(Lines of data)
---+---

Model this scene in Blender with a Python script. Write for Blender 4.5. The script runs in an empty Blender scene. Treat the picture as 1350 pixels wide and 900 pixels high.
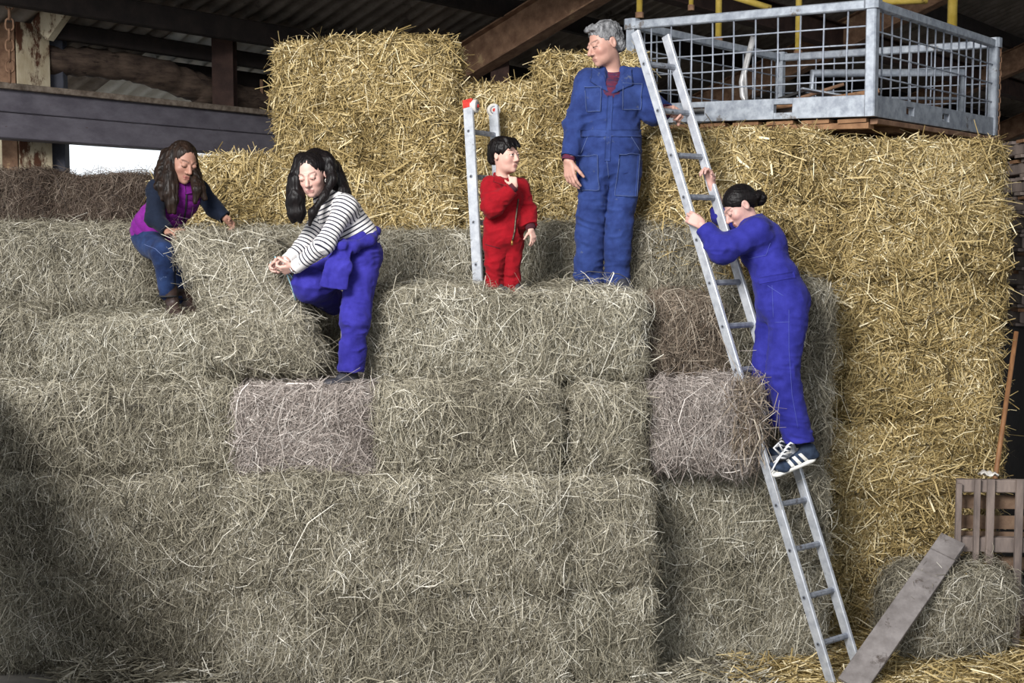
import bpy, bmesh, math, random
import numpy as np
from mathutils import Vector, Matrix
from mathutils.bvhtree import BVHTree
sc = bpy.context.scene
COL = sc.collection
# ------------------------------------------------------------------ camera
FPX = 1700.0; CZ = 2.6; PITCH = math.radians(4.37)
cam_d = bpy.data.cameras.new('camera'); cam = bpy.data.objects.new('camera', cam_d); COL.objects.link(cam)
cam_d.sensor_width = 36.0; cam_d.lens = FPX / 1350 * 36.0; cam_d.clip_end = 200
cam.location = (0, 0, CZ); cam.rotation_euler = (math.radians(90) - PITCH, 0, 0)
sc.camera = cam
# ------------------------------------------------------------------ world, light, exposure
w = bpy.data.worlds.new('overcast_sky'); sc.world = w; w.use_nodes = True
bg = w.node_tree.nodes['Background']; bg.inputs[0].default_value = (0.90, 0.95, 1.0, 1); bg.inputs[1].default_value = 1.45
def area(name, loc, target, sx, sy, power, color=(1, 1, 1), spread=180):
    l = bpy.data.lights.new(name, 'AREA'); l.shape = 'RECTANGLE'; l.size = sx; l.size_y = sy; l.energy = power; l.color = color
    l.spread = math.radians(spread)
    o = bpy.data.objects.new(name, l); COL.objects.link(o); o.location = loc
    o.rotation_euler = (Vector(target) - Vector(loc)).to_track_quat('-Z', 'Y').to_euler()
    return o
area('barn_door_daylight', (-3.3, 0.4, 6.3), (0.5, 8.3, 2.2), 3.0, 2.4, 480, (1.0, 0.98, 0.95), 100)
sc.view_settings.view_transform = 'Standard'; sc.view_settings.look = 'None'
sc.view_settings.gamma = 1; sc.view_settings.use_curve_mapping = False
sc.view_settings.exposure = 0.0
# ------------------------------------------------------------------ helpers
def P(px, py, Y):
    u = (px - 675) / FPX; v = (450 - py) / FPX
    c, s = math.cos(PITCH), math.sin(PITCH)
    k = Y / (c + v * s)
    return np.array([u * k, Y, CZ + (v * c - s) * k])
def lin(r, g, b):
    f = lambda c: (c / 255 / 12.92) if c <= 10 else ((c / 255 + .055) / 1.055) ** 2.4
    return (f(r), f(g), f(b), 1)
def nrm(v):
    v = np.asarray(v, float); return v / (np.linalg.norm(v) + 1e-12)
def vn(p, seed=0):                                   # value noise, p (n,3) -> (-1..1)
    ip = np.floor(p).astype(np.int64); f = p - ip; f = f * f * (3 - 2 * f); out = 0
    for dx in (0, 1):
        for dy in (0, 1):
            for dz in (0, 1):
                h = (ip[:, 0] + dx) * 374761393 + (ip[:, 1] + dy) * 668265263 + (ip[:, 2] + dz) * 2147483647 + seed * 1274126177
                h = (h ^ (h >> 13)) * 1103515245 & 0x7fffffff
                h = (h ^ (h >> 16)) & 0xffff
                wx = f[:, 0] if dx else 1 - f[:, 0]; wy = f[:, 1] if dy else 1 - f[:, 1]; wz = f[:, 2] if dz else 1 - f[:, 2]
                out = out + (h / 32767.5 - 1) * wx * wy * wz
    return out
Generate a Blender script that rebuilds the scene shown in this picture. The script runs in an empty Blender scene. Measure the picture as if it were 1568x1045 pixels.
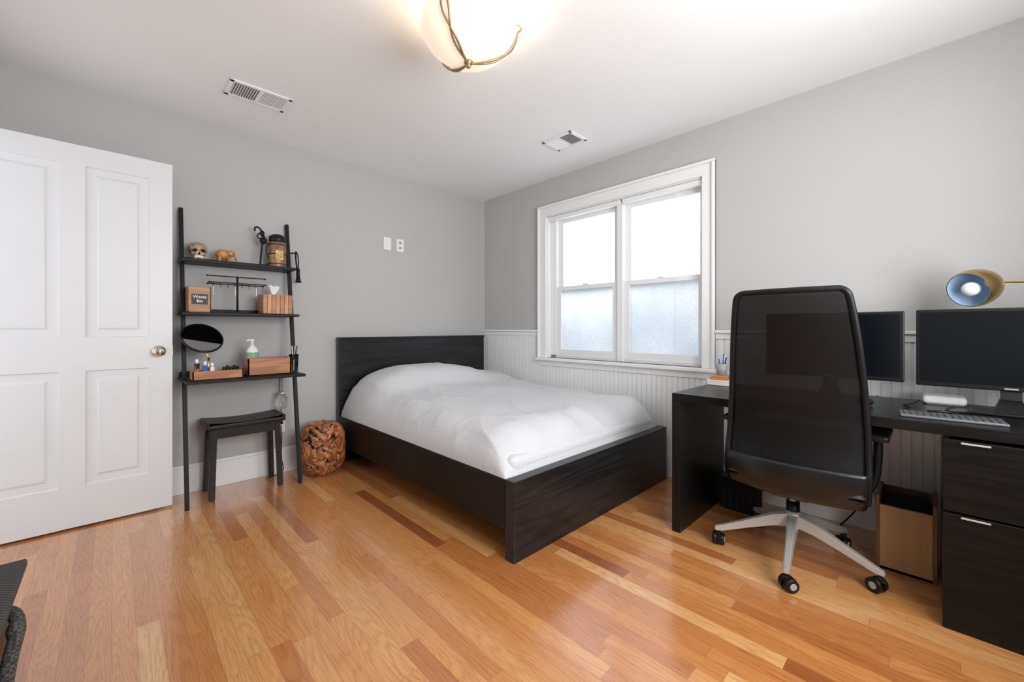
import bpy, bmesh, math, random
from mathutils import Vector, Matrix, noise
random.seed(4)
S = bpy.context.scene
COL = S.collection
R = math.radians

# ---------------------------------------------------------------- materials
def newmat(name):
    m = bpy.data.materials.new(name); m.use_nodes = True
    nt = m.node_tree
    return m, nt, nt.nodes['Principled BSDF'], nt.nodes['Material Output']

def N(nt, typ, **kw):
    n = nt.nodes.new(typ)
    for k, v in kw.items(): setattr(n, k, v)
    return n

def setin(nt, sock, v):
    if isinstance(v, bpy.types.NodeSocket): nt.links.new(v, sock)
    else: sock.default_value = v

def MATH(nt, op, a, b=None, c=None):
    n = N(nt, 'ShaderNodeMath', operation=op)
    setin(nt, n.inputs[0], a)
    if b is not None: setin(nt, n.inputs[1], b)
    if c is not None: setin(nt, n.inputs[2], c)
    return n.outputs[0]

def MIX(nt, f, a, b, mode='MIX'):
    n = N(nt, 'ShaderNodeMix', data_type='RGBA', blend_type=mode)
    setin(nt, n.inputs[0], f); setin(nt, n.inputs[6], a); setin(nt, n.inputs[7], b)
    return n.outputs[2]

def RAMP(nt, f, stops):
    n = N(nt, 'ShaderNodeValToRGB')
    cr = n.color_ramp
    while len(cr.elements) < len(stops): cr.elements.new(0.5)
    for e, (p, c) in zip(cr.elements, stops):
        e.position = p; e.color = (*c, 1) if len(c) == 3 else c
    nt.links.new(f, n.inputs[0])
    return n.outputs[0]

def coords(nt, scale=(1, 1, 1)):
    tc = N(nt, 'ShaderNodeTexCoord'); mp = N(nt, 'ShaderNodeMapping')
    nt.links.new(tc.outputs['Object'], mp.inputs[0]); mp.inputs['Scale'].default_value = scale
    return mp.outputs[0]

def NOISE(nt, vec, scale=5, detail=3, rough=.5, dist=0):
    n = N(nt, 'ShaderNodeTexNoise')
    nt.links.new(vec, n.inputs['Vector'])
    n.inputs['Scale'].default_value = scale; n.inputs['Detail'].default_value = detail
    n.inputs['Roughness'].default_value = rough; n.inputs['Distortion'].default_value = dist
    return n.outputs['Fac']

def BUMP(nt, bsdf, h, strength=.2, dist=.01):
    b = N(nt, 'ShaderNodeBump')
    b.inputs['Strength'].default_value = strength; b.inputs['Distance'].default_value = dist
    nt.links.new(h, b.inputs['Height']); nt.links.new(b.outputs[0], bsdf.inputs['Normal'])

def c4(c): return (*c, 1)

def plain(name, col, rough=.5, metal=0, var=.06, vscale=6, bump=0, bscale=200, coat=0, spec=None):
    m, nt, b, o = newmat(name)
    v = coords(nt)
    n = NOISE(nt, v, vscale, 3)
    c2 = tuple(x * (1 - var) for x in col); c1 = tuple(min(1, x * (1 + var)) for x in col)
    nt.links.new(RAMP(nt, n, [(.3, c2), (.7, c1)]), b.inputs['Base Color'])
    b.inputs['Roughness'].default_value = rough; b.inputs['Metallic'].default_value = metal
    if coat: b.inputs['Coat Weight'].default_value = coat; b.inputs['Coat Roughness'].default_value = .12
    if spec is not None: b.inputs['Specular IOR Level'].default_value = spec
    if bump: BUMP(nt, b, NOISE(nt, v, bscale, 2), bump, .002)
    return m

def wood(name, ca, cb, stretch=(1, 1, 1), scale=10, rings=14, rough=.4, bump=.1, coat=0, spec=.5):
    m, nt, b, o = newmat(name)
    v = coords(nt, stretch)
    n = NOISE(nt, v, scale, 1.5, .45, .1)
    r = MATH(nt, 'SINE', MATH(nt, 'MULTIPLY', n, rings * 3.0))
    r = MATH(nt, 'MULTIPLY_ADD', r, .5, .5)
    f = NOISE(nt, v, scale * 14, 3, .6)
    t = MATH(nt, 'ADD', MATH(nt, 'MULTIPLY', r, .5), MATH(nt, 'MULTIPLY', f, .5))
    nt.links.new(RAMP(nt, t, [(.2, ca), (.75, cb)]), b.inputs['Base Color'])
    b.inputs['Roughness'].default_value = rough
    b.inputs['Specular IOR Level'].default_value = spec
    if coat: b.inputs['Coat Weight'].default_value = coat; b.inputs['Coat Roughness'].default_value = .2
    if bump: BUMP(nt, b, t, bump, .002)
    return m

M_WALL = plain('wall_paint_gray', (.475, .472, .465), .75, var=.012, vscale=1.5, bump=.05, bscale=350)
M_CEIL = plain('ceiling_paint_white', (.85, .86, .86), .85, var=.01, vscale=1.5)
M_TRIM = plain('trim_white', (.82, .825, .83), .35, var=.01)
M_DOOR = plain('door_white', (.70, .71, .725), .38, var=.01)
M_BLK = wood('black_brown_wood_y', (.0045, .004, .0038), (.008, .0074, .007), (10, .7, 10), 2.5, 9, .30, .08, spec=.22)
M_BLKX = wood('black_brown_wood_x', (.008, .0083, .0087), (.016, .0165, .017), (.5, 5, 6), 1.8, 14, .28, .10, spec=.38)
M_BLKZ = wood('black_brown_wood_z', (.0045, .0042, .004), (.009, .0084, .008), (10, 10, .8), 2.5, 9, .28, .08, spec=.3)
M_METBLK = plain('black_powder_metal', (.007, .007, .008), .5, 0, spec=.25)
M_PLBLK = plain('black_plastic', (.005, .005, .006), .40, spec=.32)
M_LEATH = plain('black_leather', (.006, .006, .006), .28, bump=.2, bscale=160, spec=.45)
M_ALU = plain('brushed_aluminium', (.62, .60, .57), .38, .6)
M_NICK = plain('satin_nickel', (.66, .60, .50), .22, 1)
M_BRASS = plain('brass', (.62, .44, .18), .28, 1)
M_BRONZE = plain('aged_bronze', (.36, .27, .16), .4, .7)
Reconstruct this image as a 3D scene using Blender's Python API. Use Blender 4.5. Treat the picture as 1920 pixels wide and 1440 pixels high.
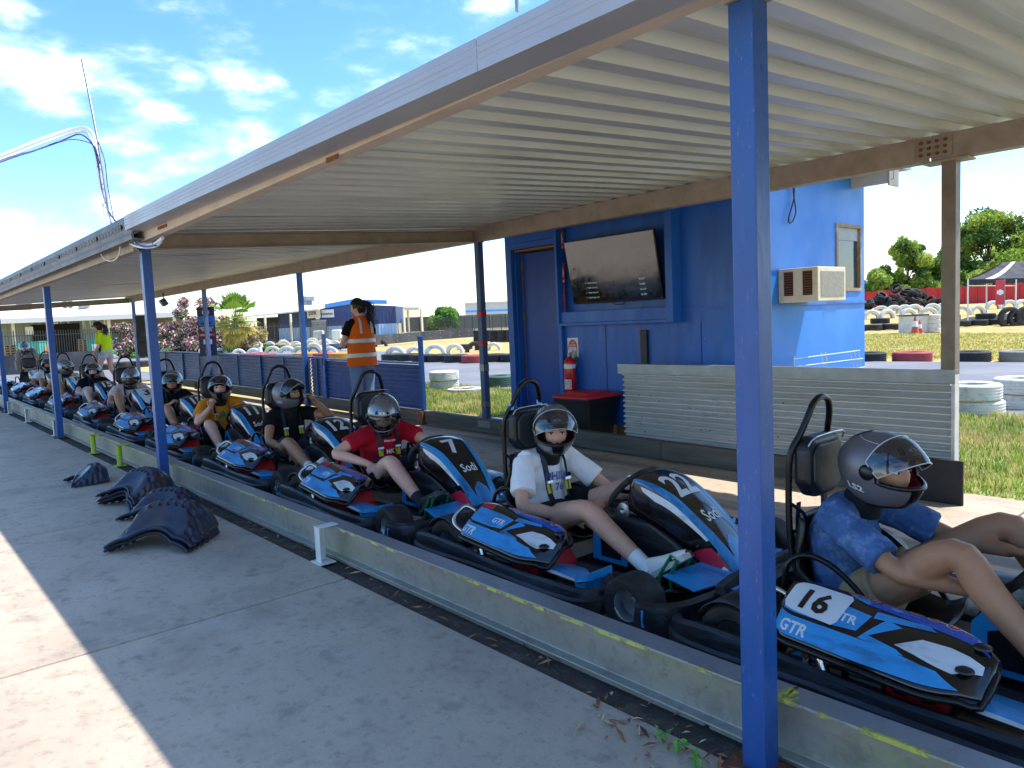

---+---

| Written request |
Reproduce the entries exactly, from the line with "Generate a Blender" to the line with "return m, nt, nt.nodes['Principled", both lines included, keeping no pictures.

| Full answer |
Generate a Blender script that rebuilds the scene shown in this picture. The script runs in an empty Blender scene. Measure the picture as if it were 1568x1045 pixels.
import bpy, bmesh, math, random
from mathutils import Vector, Matrix, noise
random.seed(4)
S = bpy.context.scene
COL = S.collection
R = math.radians

# ---------------------------------------------------------------- materials
def newmat(name):
    m = bpy.data.materials.new(name); m.use_nodes = True
    nt = m.node_tree
    return m, nt, nt.nodes['Principled BSDF'], nt.nodes['Material Output']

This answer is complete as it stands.